Now, back to the concert… it was absolutely great. With our huge, orange 3D glasses on, Hon and I caught ourselves singing our hearts out with our heads banging every so often. I was surprised that I actually know their songs by heart – and I don’t even consider myself a fan!
Now, there are some whispers going on that U2 is having a concert here in Manila (I heard, it is still under negotiation) before the year ends and am suspecting that the ticket prices will hurt some purses and bank accounts. And as early as February, Hon has been nudging me that we spare some bucks for this concert. I can only give him a smirk and that look in my eyes – as if they’re shouting, “the last time I checked, am saving up for my wedding or whatever.”
Uhm. Before I start blabbing nonsense, I suggest that you check this U2 3D out, feel the Buenos Aires breeze and sing “Beautiful Day…”
Friday, April 11, 2008
Supposedly Bad
I just pulled the plug;
The exchanges are no longer enticing.
More words meant more pain and tears now.
I have to retreat;
For this is not the battle I should be tackling.
The trembling sound of your voice -
Words we use - degrading;
Surprisingly, I have gotten used to it.
I started wondering -
What else should I be doing to make it right?
While, I still bask on certain goodness -
I fear that they’re never enough;
An old self opens her mouth, saying - “just paddle on”
My current self has started to argue -
“But I am getting tired!”
Or this is just another phase; this’ll pass.
Still I wonder - must I always have to ask for a permission -
Is it okay to talk; to be hugged; to be caressed?
Tell me.
Or why I am even fighting just to be heard.
Heard myself almost shouting and cursing;
I am no longer my old self -
Evolved; evolution - whatever.
Teach myself to be tougher like a wicked man.

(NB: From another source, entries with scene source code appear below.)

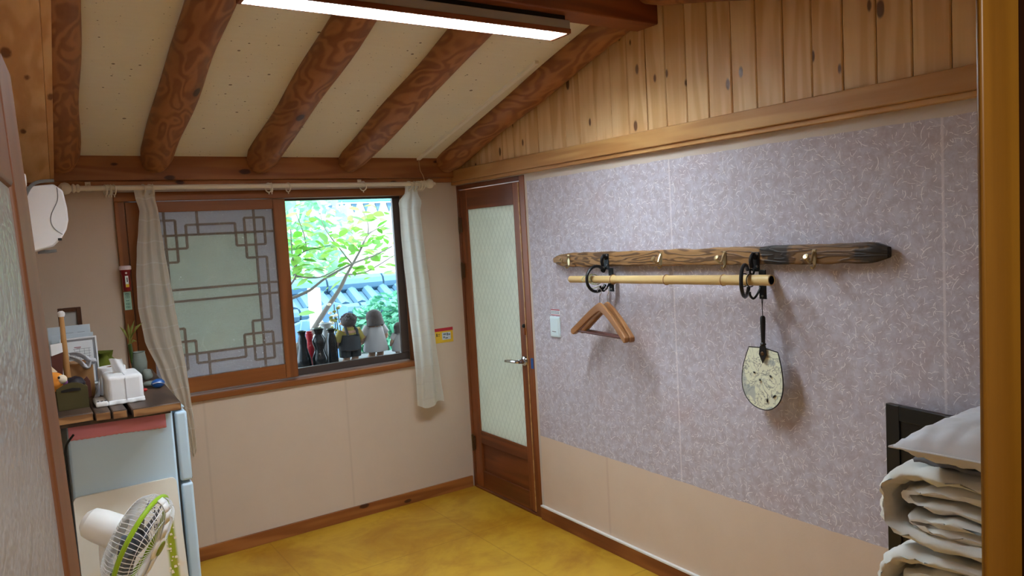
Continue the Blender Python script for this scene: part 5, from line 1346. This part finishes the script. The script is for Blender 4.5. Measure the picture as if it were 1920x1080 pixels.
# persimmon-like tree with separate leaves
tree = thing('garden_tree', 'slender garden tree with broad fresh green leaves just outside the window', 'tree', (at_y(560, 690, 1.2).x, 1.2, -0.3))
def branch(pxs, y, r0, r1):
    P = smooth_path([at_y(a, b_, y+dy) for a, b_, dy in pxs], 5); n = len(P)
    obj('branch', MB().tube(P, [r0+(r1-r0)*i/(n-1) for i in range(n)], 7), 'bark', tree); return P
base = at_y(545, 720, 1.2); base.z = -0.3
B1 = smooth_path([base, at_y(552, 680, 1.2), at_y(575, 640, 1.2), at_y(605, 590, 1.2), at_y(635, 545, 1.2), at_y(650, 515, 1.2)], 5)
obj('trunk', MB().tube(B1, [0.030-0.018*i/(len(B1)-1) for i in range(len(B1))], 9), 'bark', tree)
BR = [branch([(650,515,0),(675,470,0.05),(690,440,0.1),(715,425,0.15)], 1.2, 0.010, 0.004),
      branch([(545,560,0),(580,545,0),(610,522,0.02),(660,495,0.05),(700,480,0.1),(735,462,0.15)], 1.1, 0.012, 0.004),
      branch([(650,515,0),(680,512,0.05),(705,500,0.1),(740,478,0.15)], 1.2, 0.007, 0.003),
      branch([(556,518,0),(600,520,0),(640,500,0.1)], 1.05, 0.007, 0.003),
      branch([(556,518,0),(557,485,0.02),(575,470,0.05),(620,460,0.1)], 1.05, 0.007, 0.003),
      branch([(540,540,0),(555,515,0),(548,480,0),(545,430,0)], 1.0, 0.008, 0.003),
      branch([(660,495,0),(640,470,0),(610,430,0),(600,400,0)], 1.25, 0.006, 0.002),
      branch([(690,440,0),(690,420,0),(680,395,0)], 1.3, 0.005, 0.002),
      branch([(575,470,0),(570,440,0),(555,400,0)], 1.1, 0.005, 0.002)]
def leaf_mesh():
    n = 5; vs = []; fs = []
    for i in range(n+1):
        t = i/n; wv = 0.30*math.sin(PI*min(1, t*1.02))**0.8*(1-0.25*t) if 0 < i < n else 0.0
        z = -0.12*t*t
        vs += [(t, -wv, z+0.10*wv), (t, 0, z), (t, wv, z+0.10*wv)]
    for i in range(n):
        a = i*3; c = a+3
        fs += [(a, a+1, c+1, c), (a+1, a+2, c+2, c+1)]
    me = bpy.data.meshes.new('leaf'); me.from_pydata(vs, [], fs); me.materials.append(M['leaf'])
    for p in me.polygons: p.use_smooth = True
    return me
lm = leaf_mesh()
random.seed(11)
def add_leaf(p, size, hang=None):
    o = bpy.data.objects.new('leaf', lm); COL.objects.link(o); o.parent = tree
    o.location = Vector(p)-ORG[tree.name]
    o.rotation_euler = (random.uniform(-0.7, 0.7), random.uniform(-0.5, 0.6), random.uniform(0, 6.28))
    o.scale = (size, size*1.05, size)
big = [(580,480,50),(605,470,42),(570,455,34),(640,450,36),(615,540,30),(700,400,28),(685,415,30),(725,420,34),(690,460,36),(705,475,34),(660,505,36),(600,500,40),(565,500,36),(632,485,30),(650,430,30),(600,435,34),(575,420,30),(560,400,30),(715,450,30),(735,440,26),(558,590,36),(560,480,34),(625,420,30),(672,480,30),(585,520,34),(640,525,30),(665,455,30),(552,460,36)]
for a, b_, sz in big:
    y = random.uniform(0.95, 1.35); p = at_y(a, b_, y); add_leaf(p, sz/1402*5.4*1.0)
for k in range(105):
    p = at_y(random.uniform(535, 742), random.triangular(385, 530, 440), random.uniform(1.0, 1.6)); add_leaf(p, random.uniform(0.07, 0.12))
for k in range(120):
    P = random.choice(BR); q = random.choice(P[2:])
    p = q+Vector((random.gauss(0, 0.09), random.gauss(0, 0.10), random.gauss(0.03, 0.085)))
    add_leaf(p, random.uniform(0.055, 0.105))

# leafy shrubs behind: masses of small leaves
def leaf_mass(name, cx, cy, cz, rx, ry, rz, n, size, mat, label, seed):
    rnd = random.Random(seed); vs = []; fs = []
    for k in range(n):
        while True:
            p = Vector((rnd.uniform(-1,1), rnd.uniform(-1,1), rnd.uniform(-1,1)))
            if p.length < 1: break
        c = Vector((cx+p.x*rx, cy+p.y*ry, cz+p.z*rz)); s = size*rnd.uniform(0.6, 1.3)
        d = Vector((rnd.gauss(0,1), rnd.gauss(0,1), rnd.gauss(0,0.6))).normalized(); e = d.orthogonal().normalized(); e.rotate(Matrix.Rotation(rnd.random()*6.28, 3, d))
        o = len(vs); vs += [c-d*s, c+e*s*0.45, c+d*s, c-e*s*0.45]; fs.append((o, o+1, o+2, o+3))
    me = MB(); me.add(vs, fs)
    root = thing(name, label, 'shrub', (cx, cy, -0.3))
    obj('foliage', me, mat, root, smooth=0, kind='stuff')
    obj('stem', MB().tube([(cx, cy, -0.3), (cx+0.05, cy, cz)], [0.03, 0.012], 7), 'bark', root)
leaf_mass('vine_shrub', 0.62, 2.30, 0.66, 0.62, 0.30, 0.50, 2600, 0.045, 'vine', 'bluish green vine shrub growing below the tiled garden wall', 3)
leaf_mass('bamboo_shrub', 0.35, 4.6, 1.75, 0.8, 0.5, 0.75, 700, 0.11, 'palebush', 'pale spiky foliage rising behind the garden wall toward the white house', 5)
# garden wall with tile coping
gw = struct('garden_wall', B(-3, 6, 2.95, 3.15, -0.3, 1.02), 'stone', smooth=0)
obj('tile_bed', MB().prism([(-3, 2.72, 0.96), (6, 2.72, 0.96), (6, 3.06, 1.14), (-3, 3.06, 1.14)], (0, 0, 0.02)), 'tile', gw, smooth=0)
for k in range(30):
    x = -1.6+k*0.17
    obj('roof_tile', MB().tube([(x, 2.75, 1.02), (x, 3.05, 1.17)], 0.055, 8), 'tile', gw)
for k in range(11):
    x = -1.6+k*0.6
    obj('ridge_tile', MB().tube([(x, 3.05, 1.22), (x+0.58, 3.05, 1.22)], 0.085, 10), 'tile', gw)
    obj('ridge_tile', MB().tube([(x+0.2, 2.70, 0.98), (x+0.78, 2.70, 0.98)], 0.07, 10), 'tile', gw)
# leaning roof tiles and post
for i, (px, py, r) in enumerate(((566, 640, 0.4), (590, 632, 0.3), (612, 618, 0.3), (628, 600, 0.25), (636, 640, 0.3))):
    c = at_y(px, py, 2.1)
    m = MB().prism([(c.x-0.13, 2.1, c.z-0.16), (c.x+0.13, 2.1, c.z-0.16), (c.x+0.15, 2.14, c.z+0.10), (c.x+0.02, 2.15, c.z+0.16), (c.x-0.13, 2.14, c.z+0.12)], (0, 0.05, 0)).rot(r*math.sin(i*2.0), 'Y', (c.x, 2.1, c.z))
    obj('roof_tile_stack', m, 'tarp', bevel=0.01, label=('blue roof tile leaning at the mullion side of the garden', 'blue roof tile leaning behind the red vase', 'blue roof tile leaning beside the white garden post', 'blue roof tile leaning highest above the pale vase', 'blue roof tile leaning behind the boy figurine')[i], cat='roof tile', group='blue roof tiles leaning in the garden')
pp = at_y(590, 600, 2.0)
struct('tile_plinth', B(-1.2, 0.35, 2.02, 2.6, -0.3, 0.62), 'stone', smooth=0)
obj('garden_post', B(pp.x-0.045, pp.x+0.045, 1.93, 2.0, -0.3, at_y(590, 540, 1.95).z), 'housewall', label='pale square garden post behind the vases', cat='post', bevel=0.005)
# white house behind with tiled eave and gutter
hz = thing('house', 'white plastered house with tiled eave and teal gutter across the garden', 'house', (2, 8.4, -0.3))
obj('wall', B(-3, 8, 8.4, 8.6, -0.3, 2.3), 'housewall', hz, smooth=0)
obj('gutter', MB().tube([(-3, 7.0, 2.30), (8, 7.0, 2.30)], 0.045, 10), 'gutter', hz)
obj('roof', MB().prism([(-3, 7.0, 2.40), (8, 7.0, 2.40), (8, 8.6, 3.2), (-3, 8.6, 3.2)], (0,0,0.08)), 'tile', hz, smooth=0)
for k in range(34):
    x = 0.2+k*0.10
    obj('eave_tile', MB().prism([(x-0.048, 7.02, 2.24), (x+0.048, 7.02, 2.24), (x, 7.02, 2.10)], (0, 0.03, 0)), 'housewall' if k % 2 else 'tile', hz, smooth=0)
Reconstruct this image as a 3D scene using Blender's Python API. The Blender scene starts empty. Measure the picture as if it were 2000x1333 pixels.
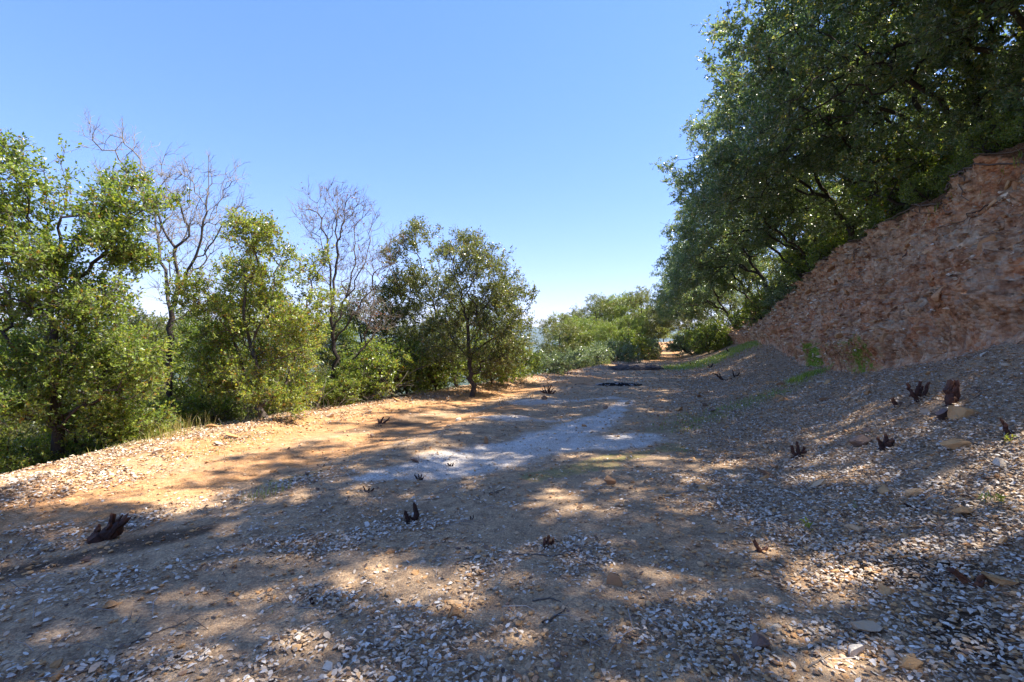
import bpy, math
import numpy as np
from mathutils import Vector

sc = bpy.context.scene
COL = sc.collection
R = math.radians
F = 950.0                      # focal length in pixels of a 2000 px wide frame
HC = 1.5                       # eye height
TH = R(17.0)                   # heading of the dirt road, right of straight ahead
CT, ST = math.cos(TH), math.sin(TH)

# ------------------------------------------------------------------ camera, sky, sun
cam = bpy.data.cameras.new('camera'); co = bpy.data.objects.new('camera', cam); COL.objects.link(co)
cam.sensor_width = 36; cam.lens = F / 2000 * 36
co.location = (0, 0, HC); co.rotation_euler = (R(90), 0, 0)
cam.clip_start = 0.05; cam.clip_end = 30000
sc.camera = co
SUN_AZ, SUN_EL = 84.0, 57.0    # clockwise from +Y, above the horizon
w = bpy.data.worlds.new('World'); sc.world = w; w.use_nodes = True
nt = w.node_tree; nt.nodes.clear()
sky = nt.nodes.new('ShaderNodeTexSky'); sky.sky_type = 'NISHITA'; sky.sun_disc = False
sky.sun_elevation = R(SUN_EL); sky.sun_rotation = R(SUN_AZ); sky.altitude = 300
sky.air_density = 1.0; sky.dust_density = 0.1; sky.ozone_density = 4.0
bg = nt.nodes.new('ShaderNodeBackground'); bg.inputs[1].default_value = 0.15
wo = nt.nodes.new('ShaderNodeOutputWorld')
hs = nt.nodes.new('ShaderNodeHueSaturation'); hs.inputs['Saturation'].default_value = 1.5
gm = nt.nodes.new('ShaderNodeGamma'); gm.inputs[1].default_value = .60
tn = nt.nodes.new('ShaderNodeMix'); tn.data_type = 'RGBA'; tn.blend_type = 'MULTIPLY'; tn.inputs[0].default_value = 1; tn.inputs[7].default_value = (.85, .73, .93, 1)
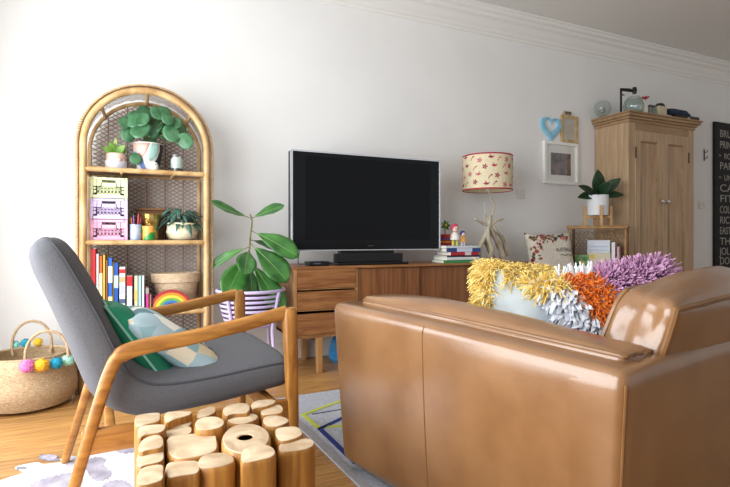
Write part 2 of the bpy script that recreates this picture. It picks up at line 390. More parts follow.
# ---- second shelf: three folding crates, pencils, tin, glass, potted trailing plant
Z2 = SHZ[1]
def crate(z, c, label):
    p = S(109.5, 238, .13); p.z = z; mt = P(c, .45); t = T('folding_crate', label, 'crate', p, 0, 'plastic crates stacked on the rattan shelf')
    w, d, h = .208, .19, .129
    MB().box((0, 0, .006), (w-.01, d-.01, .008)).build('base', mt, t, 0)
    mb = MB()
    for sx in (-1, 1):
        for sy in (-1, 1): mb.box((sx*(w/2-.009), sy*(d/2-.009), h/2), (.018, .018, h-.003))
    mb.build('corner_posts', mt, t, 0)
    for z_, hh in ((h-.009, .014), (.012, .016)):
        mb = MB()
        for sy in (-1, 1): mb.box((0, sy*(d/2-.005), z_), (w-.03, .01, hh))
        for sx in (-1, 1): mb.box((sx*(w/2-.005), 0, z_), (.01, d-.03, hh))
        mb.build('rim', mt, t, 0)
    # walls pierced by a hand hole and rows of small holes
    for sy, rot in ((-1, 0), (1, 0), (-1, 1), (1, 1)):
        W_ = (d if rot else w)-.034; mb = MB(); nx, nz = 9, 5
        def bx(x, z, a, b):
            if rot: mb.box((sy*(w/2-.006), x, z), (.006, a, b))
            else: mb.box((x, sy*(d/2-.006), z), (a, .006, b))
        for z_, hh in ((.026, .012), (.052, .006), (.070, .006), (.116, .008)): bx(0, z_, W_, hh)
        for sg in (-1, 1): bx(sg*(W_/2-.012), .066, .024, .10); bx(sg*W_*.30, .088, W_*.16, .05)
        bx(0, .0845, W_*.5, .022)
        for k in range(nx+1): bx(-W_/2+W_*k/nx, .05, .007, .05)
        mb.build('wall', mt, t, 0)
    return t
crate(Z2, '#f4b4d2', 'pink plastic folding crate, lowest of the three stacked')
crate(Z2+.1295, '#dcc8f0', 'lilac plastic folding crate, middle of the three stacked')
crate(Z2+.259, '#e6ecb8', 'pale yellow-green plastic folding crate, topmost of the three stacked')
bp = S(150, 238, .242); bp.z = Z2
t = T('wooden_box', 'brown wooden box standing behind the gold canister on the rattan shelf', 'box', bp)
MB().box((0, 0, .10), (.17, .07, .20)).build('body', P('#7a4f2c', .5), t, 0, .004)
MB().box((0, -.005, .207), (.185, .085, .014)).build('lid', P('#8f6238', .5), t, 0, .003)
gp = S(151, 238, .142); gp.z = Z2
t = T('gold_canister', 'shiny gold foil canister between the pencil glass and the cream pot', 'canister', gp)
MB().lathe([(.042, 0), (.045, .004), (.045, .09), (.05, .12), (.06, .17), (.055, .172), (.04, .12)], n=14).build('body', M('gold_foil', '#c99a3a', '#f0d58a', rough=.22, scale=24, metal=.9, bump=.6), t, 20)
mp_ = S(149, 238, .038); mp_.z = Z2
t = T('printed_glass', 'short tumbler printed with green and orange fruit in front of gold canister', 'tumbler', mp_)
MB().lathe([(.03, 0), (.037, .004), (.041, .09), (.038, .09), (.034, .006), (.001, .005)], n=20, caps=False).build('cup', M('fruit_print', '#f0a04a', '#2f8a3a', rough=.25, scale=13, lo=.44, hi=.5, detail=1), t)
pg = S(136, 238, .06); pg.z = Z2
t = T('pencil_glass', 'glass tumbler of coloured pencils beside the stacked crates', 'tumbler', pg)
MB().lathe([(.030, 0), (.034, .004), (.036, .10), (.034, .10), (.031, .006), (.001, .005)], n=20, caps=False).build('cup', M('frosted_blue_glass', '#b8c4d8', '#8ca0c0', rough=.2, scale=20), t)
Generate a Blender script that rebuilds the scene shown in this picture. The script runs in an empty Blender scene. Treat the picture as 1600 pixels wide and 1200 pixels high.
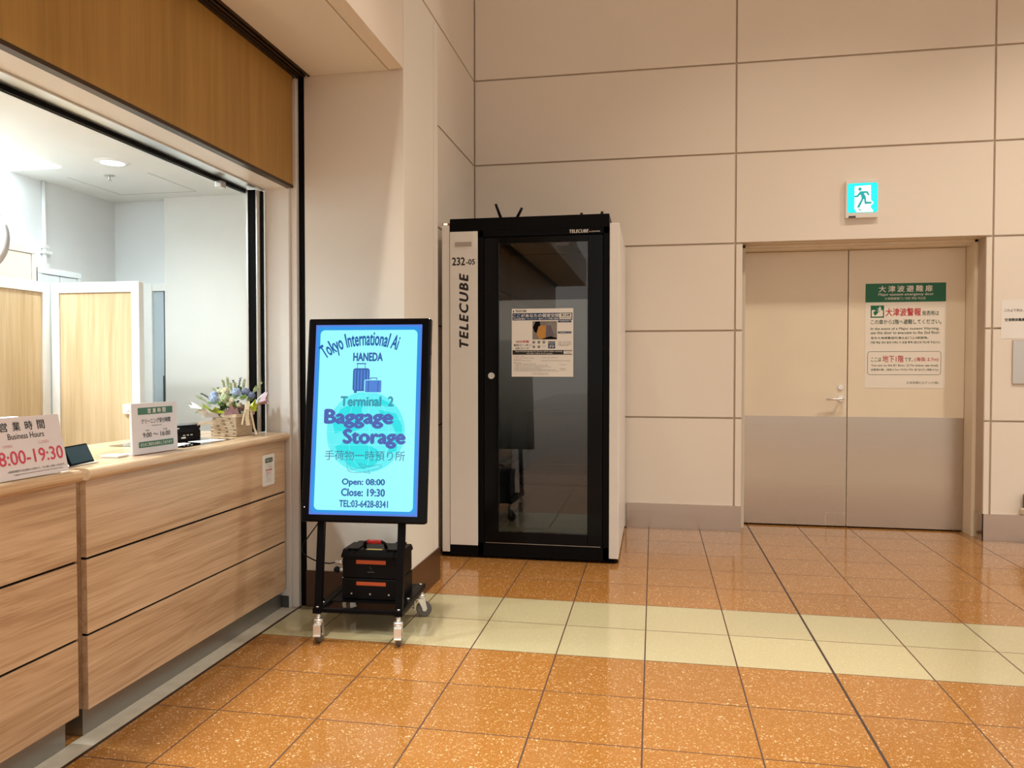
import bpy, bmesh, math, random
from mathutils import Matrix, Vector
random.seed(7)
SC = bpy.context.scene
COL = SC.collection

# ------------------------------------------------------------------ camera, world, exposure
cam_d = bpy.data.cameras.new('camera'); cam = bpy.data.objects.new('camera', cam_d); COL.objects.link(cam)
CAM = Vector((0.0345, -4.2468, 1.3174)); YAW, PITCH = math.radians(10.506), math.radians(-1.33)
cam.location = CAM
cam.rotation_euler = (math.radians(90) + PITCH, 0, YAW)
cam_d.sensor_fit = 'HORIZONTAL'; cam_d.sensor_width = 36.0
cam_d.lens = 1194.9 / 1600 * 36.0
cam_d.clip_start = 0.05; cam_d.clip_end = 100
SC.camera = cam
SC.view_settings.view_transform = 'Standard'; SC.view_settings.look = 'None'
SC.view_settings.gamma = 1.0; SC.view_settings.use_curve_mapping = False
SC.view_settings.exposure = 0.0
w = bpy.data.worlds.new('hall'); SC.world = w; w.use_nodes = True
w.node_tree.nodes['Background'].inputs[0].default_value = (1.0, 0.92, 0.82, 1)
w.node_tree.nodes['Background'].inputs[1].default_value = 1.0
WARM = (1.0, 0.87, 0.70)
COOL = (0.91, 1.0, 0.99)

def spot(name, loc, power, color, size=1.9, blend=0.8, radius=0.09):
    l = bpy.data.lights.new(name, 'SPOT'); l.energy = power; l.color = color
    l.spot_size = size; l.spot_blend = blend; l.shadow_soft_size = radius
    o = bpy.data.objects.new(name, l); o.location = loc; COL.objects.link(o); return o
def area(name, loc, power, color, sx, sy):
    l = bpy.data.lights.new(name, 'AREA'); l.shape = 'RECTANGLE'; l.size = sx; l.size_y = sy
    l.energy = power; l.color = color
    o = bpy.data.objects.new(name, l); o.location = loc; COL.objects.link(o); return o
HALL_Z = 5.6
HALL_LAMPS = [(-0.95, -3.4, 620), (-0.95, -1.9, 640), (-0.95, 0.4, 80), (1.3, -0.1, 240), (1.6, -2.2, 220), (1.6, -4.2, 260), (3.6, 0.1, 420), (3.6, -3.0, 330), (6.2, -1.6, 330)]  # right-hand pair nearest the back wall added to brighten it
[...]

Love myself more; forget about the miseries;
My gut is shouting; this’ll be over.
I should just zip it; just shut up.
...
Or maybe, I am just a bad person.
Thursday, April 10, 2008
Bicol Adventure: Mt. Mayon
For some strange reason, on the day Hon and I were supposed to leave Donsol, the ever elusive sun just started shining so bright. While on the road going to Legazpi, my heart started to sink and almost shouting - I want to get pretty tan lines! But as my beau stroked his hands on mine, I was assured that I will enjoy Legazpi as much as I did in Donsol.
Tuesday, April 8, 2008
Bicol Adventure: Butanding
It was my beau’s idea that we celebrate our 5th Anniversary with the Butandings in Donsol. At first, I actually didn’t quite like the idea of swimming with the Butandings. I mean, I have always loved the water and have tried a number of water sports but the idea of swimming in the same water where these giant whale sharks live scare the wits out of me.